Norick Abe RD500 Special

KTM aside, there aren’t any manufacturers meaningfully developing two-stroke technology. We’re having to rely on fantasy eBay searches and overpriced RD/RG 500s destined for modifying – a bit like this Norick Abe-inspired YZR500.

Look again. And again.  No, this isn’t Abe’s full-factory GP bike. Back in the day, the RD500 was the closest thing to a GP bike that Joey McPublic could get on the Queen’s highways – and the only time we could pretend to be King Kenny on a Monday. After missing out on buying a genuine 1990’s Yamaha YZR500 (for a measly £15,000) the owner of this beauty, Simon, set about creating a dream. Take one 1984 RD 500 and pimp it beyond recognition. The journey took seven years and came at a cost of £25,000, but this is the stunning result.

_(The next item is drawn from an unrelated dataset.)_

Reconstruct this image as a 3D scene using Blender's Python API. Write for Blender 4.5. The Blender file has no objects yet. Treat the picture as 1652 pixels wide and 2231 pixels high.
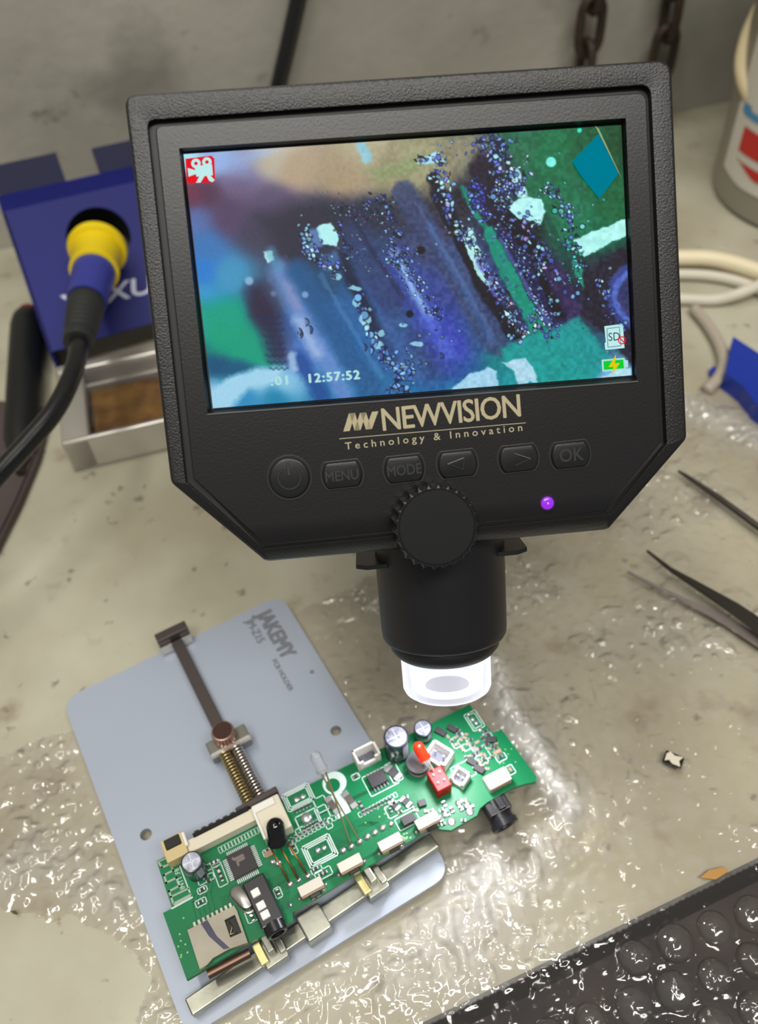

Starting off with an ally RZV500 frame, there were several attempts at suspension and swingarms. As the super-racy 2006 R6 hit the shores, the Yamaha’s swingarm slotted in without too much machining. And then the forks, with corresponding brakes, were matched to some ex-Simon Crafar triple clamps. With the help of some buddies, Simon sourced a Wayne Rainey self-supporting, carbon fibre seat unit, and Norick Abe’s fairings – hence the retro-cool 1996 YZR inspiration.



We’re not going to lie. This RD isn’t a gleaming trinket, instead a bullish chunk of engineering genius built in Blighty – or rather a shed in Wales. This is a proper ‘write the theme tune, sing the theme tune’ with (nearly) all the work being done by Simon himself. The externals are well polished but there’s only so much you can do with a 30-year-old engine and the necessary wiring, so anything under the tank was out of bounds for the camera to protect its modesty.

A decent running standard bike should make around 75bhp. After the Terry Sheppard tune (legendary two-stroke fiddler) Simon’s RD was making a proper juicy 110bhp at the back wheel. A fully programmable Zeeltronic ignition was added for adjustability and a bigger spark. Also worth a mention is the wet clutch, replaced with a dry unit, based on a 996.

First off, it’s bloody tiny. And uncomfortable. The seat unit/subframe had already been adjusted as not even little Simon could ride the RD – note the gap between the seat and the frame. It feels perfectly neutral in its stance and screams corner speed assassin by just gripping the bars.


Simon knows his onions from his garlic. Subsequently, his RD is beautifully set-up. The carbs have safe main jets fitted, but the V4 still runs beautifully, crisply pulling with usable torque on initial throttle and gradually building as the YPVS system crackles and stutters the delivery. At around 6,000rpm, it feels broken. If this was today’s tech, you’d want your money back.

And then the internal combustion utopia kicks in. Nothing can match the sensation of a two-stroke’s throttle picking up again after an upshift, as the Mikuni flatslides gasp for another breath of oxygen. The thing was buzzing, vibrating and exuding strange oscillations through the seat like a four-stroke could only dream of, on and off the throttle, tingling my crown jewels royally.



It took me while to figure out how to ride the bike properly. This isn’t just a machine you can jump on and get accommodated with quickly. It feels completely unique. The front did the majority of the work in more ways than one, with the R6 fork sucking up all the weight transfer and pitching as the rear remained fairly static, while a carbon fibre front wheel lightened the load.

A carbon rear was ditched after the arse-end became too lively. A 2006 swingarm and wheel donated from an R6 was never meant to be mated to a 1984 frame, so the Nitron shock can be forgiven. If you thought a new ZX-10’s shock mounting was whacky, then check an RD500’s. It’s sat horizontally under the engine and uses the crankcase as a mounting point. Some sort of prehistoric monocoque, me thinks.

Simon runs a bike shop in Wales just over the Severn Bridge, which also handily has some MOT scales. We’re not going to get pernickety over a few kilos, but the two ends add up to around 148kg – with 110 raging horses gallivanting inside it. That gives you some idea of the potential of the bike’s brutality. Not surprisingly, it feels like a well set-up modern 250GP bike. Same weight, same power, similar geometry, all rolled into a very special home-brewed cocktail. Simon, please build some more!